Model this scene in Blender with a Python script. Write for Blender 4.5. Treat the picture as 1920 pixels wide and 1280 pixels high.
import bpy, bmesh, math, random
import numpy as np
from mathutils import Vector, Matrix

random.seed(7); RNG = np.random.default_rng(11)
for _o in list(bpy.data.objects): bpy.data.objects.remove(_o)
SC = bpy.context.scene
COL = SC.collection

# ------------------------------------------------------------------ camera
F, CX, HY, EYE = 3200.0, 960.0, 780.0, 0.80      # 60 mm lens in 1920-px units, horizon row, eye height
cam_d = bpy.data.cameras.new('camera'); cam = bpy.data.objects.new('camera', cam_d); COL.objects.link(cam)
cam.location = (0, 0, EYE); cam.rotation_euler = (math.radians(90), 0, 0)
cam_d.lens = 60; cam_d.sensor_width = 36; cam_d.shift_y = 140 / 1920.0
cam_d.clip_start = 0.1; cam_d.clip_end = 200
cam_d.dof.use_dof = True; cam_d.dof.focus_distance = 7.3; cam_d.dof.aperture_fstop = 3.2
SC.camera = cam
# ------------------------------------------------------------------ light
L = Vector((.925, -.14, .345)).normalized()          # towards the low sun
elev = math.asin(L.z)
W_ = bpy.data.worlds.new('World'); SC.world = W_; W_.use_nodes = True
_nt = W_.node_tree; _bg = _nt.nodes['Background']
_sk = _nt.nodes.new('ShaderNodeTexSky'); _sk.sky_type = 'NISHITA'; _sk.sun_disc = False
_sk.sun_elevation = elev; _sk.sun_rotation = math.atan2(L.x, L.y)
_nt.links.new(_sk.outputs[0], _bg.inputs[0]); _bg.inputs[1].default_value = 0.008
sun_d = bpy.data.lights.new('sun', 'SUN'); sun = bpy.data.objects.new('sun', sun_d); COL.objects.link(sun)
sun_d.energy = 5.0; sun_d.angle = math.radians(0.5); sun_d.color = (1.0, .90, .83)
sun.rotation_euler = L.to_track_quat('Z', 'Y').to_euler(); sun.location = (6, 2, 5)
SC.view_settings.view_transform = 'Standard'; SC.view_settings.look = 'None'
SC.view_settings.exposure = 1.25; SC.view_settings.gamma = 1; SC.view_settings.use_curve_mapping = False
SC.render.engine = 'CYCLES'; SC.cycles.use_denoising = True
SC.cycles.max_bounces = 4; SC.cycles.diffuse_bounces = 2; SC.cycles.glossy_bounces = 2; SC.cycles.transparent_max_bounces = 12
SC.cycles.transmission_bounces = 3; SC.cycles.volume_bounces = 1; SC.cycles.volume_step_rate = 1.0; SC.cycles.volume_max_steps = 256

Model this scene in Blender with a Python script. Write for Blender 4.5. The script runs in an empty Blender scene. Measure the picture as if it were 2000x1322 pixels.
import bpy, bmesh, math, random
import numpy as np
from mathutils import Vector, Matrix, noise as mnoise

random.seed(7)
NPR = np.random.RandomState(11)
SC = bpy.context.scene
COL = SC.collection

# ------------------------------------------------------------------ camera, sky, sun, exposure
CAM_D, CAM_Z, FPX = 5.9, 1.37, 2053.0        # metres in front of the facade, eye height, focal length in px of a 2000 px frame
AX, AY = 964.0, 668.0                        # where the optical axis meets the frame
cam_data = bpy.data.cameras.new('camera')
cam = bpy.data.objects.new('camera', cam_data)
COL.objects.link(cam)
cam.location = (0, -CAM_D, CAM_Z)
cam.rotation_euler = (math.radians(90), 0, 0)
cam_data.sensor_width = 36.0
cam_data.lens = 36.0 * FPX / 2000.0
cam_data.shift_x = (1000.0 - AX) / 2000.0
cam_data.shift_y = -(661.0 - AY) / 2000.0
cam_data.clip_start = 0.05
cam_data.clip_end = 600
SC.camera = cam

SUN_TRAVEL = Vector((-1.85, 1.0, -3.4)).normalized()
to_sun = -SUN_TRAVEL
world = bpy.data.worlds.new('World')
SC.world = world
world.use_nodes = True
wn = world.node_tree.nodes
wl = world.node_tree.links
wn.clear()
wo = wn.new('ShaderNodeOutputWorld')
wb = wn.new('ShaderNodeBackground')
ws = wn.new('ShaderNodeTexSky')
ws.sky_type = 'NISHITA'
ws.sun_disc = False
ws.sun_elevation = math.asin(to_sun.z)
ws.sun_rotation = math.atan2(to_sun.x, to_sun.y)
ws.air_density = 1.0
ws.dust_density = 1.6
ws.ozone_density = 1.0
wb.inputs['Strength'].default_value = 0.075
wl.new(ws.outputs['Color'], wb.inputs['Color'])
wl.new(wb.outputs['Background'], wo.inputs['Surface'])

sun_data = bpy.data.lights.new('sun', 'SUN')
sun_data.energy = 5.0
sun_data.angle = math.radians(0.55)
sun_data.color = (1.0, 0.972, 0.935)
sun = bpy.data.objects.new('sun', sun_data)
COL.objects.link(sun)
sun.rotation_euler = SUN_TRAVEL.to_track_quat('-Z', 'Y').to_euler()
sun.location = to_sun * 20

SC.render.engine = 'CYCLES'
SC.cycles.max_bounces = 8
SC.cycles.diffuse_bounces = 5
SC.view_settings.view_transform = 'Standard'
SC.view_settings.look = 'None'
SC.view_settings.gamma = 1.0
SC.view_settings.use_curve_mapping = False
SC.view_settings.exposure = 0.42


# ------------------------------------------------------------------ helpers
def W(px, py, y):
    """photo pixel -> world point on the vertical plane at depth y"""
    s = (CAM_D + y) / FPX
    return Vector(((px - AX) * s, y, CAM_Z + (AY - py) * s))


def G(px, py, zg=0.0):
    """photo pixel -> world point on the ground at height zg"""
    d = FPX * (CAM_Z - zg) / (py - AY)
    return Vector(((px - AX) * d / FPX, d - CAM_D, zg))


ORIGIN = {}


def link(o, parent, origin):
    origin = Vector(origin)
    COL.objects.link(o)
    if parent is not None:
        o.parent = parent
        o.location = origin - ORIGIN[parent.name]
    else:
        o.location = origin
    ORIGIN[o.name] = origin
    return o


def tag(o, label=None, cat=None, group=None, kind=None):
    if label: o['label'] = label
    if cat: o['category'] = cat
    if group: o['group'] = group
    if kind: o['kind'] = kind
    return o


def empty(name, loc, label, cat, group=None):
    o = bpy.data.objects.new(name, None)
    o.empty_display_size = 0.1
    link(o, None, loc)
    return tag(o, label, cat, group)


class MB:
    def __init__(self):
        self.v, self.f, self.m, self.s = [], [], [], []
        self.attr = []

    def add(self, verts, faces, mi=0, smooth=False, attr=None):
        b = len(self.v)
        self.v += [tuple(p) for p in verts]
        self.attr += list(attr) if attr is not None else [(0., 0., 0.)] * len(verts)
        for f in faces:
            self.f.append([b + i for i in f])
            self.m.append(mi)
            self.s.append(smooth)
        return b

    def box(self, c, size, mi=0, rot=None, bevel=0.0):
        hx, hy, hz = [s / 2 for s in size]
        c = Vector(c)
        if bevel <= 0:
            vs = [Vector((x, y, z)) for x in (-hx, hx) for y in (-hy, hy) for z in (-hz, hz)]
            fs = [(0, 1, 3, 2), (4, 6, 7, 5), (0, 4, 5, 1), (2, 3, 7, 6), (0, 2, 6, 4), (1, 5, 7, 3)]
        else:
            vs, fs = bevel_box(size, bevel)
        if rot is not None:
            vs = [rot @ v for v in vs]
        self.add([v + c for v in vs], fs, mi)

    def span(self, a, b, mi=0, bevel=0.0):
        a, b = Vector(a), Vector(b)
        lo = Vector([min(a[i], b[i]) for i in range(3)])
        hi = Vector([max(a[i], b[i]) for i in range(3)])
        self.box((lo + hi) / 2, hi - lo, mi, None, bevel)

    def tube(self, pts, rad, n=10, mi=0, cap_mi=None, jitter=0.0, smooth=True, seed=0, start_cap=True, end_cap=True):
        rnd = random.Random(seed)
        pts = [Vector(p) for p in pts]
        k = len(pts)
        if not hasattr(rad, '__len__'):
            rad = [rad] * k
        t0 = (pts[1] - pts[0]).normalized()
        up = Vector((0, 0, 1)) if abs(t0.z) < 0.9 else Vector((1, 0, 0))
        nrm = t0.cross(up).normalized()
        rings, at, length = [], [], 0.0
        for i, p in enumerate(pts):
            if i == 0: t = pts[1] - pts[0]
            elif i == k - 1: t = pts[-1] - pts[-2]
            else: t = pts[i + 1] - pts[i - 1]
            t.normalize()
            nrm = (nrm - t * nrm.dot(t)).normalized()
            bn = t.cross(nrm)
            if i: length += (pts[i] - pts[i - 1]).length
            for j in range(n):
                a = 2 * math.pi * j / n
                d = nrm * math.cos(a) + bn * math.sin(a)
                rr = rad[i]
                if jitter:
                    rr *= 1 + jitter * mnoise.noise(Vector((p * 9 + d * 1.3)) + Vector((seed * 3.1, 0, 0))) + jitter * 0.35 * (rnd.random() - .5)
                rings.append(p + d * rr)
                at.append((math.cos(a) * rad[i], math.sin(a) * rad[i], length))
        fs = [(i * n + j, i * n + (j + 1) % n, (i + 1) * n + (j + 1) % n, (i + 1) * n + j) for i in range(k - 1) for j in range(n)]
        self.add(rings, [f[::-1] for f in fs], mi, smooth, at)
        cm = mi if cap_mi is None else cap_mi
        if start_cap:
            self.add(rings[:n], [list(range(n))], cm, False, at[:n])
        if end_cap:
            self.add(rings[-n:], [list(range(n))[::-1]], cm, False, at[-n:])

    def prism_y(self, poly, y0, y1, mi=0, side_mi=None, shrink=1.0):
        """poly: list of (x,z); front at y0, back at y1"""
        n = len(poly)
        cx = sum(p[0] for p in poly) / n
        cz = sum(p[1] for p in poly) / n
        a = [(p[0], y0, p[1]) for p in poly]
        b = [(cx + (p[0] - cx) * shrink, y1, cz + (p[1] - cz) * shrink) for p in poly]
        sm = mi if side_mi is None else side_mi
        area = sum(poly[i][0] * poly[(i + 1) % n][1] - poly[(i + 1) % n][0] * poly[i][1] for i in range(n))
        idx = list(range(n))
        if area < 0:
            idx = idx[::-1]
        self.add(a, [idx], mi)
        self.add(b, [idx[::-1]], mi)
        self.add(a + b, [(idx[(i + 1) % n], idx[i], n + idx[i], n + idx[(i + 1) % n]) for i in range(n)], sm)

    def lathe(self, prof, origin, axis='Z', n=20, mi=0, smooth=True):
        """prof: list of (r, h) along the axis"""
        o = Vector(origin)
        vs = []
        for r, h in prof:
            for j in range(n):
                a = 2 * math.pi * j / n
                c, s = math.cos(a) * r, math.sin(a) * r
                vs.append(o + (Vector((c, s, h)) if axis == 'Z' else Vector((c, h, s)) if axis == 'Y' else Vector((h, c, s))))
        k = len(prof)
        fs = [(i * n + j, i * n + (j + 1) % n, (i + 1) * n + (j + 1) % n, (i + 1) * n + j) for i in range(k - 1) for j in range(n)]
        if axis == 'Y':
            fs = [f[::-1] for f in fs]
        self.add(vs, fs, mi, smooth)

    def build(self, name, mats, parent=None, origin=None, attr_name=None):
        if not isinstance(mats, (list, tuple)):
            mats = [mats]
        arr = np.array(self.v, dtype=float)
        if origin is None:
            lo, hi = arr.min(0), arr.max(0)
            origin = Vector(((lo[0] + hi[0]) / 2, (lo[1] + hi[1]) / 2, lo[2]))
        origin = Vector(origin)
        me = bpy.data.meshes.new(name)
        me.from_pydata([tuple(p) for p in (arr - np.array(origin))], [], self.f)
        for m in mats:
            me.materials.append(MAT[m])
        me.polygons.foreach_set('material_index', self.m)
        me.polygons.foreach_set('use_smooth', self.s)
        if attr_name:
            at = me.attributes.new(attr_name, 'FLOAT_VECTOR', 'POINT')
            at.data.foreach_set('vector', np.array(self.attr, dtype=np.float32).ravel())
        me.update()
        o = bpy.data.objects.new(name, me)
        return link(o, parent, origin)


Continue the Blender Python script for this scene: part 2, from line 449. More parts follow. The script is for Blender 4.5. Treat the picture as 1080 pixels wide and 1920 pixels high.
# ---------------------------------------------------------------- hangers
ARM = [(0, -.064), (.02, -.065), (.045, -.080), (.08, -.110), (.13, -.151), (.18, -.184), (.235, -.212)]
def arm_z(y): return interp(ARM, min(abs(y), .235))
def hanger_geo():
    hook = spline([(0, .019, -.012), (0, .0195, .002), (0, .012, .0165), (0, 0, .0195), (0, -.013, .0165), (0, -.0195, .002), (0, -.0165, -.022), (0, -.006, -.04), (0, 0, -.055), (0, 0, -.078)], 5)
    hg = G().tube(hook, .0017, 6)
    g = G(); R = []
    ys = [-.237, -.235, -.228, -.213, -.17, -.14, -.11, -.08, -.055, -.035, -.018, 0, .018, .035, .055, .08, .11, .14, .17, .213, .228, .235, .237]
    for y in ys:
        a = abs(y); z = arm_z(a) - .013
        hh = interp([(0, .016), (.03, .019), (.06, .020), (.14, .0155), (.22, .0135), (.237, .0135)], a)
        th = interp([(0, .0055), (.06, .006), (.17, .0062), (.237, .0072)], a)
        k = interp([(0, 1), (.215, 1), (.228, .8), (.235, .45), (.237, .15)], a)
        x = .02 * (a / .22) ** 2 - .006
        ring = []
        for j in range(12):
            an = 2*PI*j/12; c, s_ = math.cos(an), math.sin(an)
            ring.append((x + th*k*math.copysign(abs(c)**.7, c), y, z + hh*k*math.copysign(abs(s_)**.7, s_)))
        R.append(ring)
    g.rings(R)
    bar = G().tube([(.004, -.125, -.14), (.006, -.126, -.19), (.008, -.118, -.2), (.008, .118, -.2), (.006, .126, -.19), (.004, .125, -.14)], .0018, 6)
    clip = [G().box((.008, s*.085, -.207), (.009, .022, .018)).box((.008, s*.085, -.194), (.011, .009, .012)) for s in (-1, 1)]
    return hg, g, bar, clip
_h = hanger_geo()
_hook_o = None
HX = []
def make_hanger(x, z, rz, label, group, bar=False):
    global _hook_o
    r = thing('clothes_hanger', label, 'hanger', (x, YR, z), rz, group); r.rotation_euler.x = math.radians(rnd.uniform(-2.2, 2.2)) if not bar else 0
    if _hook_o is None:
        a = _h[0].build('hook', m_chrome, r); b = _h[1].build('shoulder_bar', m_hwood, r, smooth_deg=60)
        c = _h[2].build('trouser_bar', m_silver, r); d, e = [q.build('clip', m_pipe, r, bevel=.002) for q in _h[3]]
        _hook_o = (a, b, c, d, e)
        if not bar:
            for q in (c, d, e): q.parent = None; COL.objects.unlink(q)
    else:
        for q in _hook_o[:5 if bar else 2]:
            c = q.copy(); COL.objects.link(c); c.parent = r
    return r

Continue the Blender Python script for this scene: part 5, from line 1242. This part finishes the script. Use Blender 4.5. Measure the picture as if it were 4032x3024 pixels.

┄┄┄┄┄┄┄┄┄┄

### EXERCISE AIM
Extract each line holding the string "Continue".

### RESULT OF THE TASK
Continue the Blender Python script for this scene: part 2, from line 449. More parts follow. The script is for Blender 4.5. Treat the picture as 1080 pixels wide and 1920 pixels high.
Continue the Blender Python script for this scene: part 5, from line 1242. This part finishes the script. Use Blender 4.5. Measure the picture as if it were 4032x3024 pixels.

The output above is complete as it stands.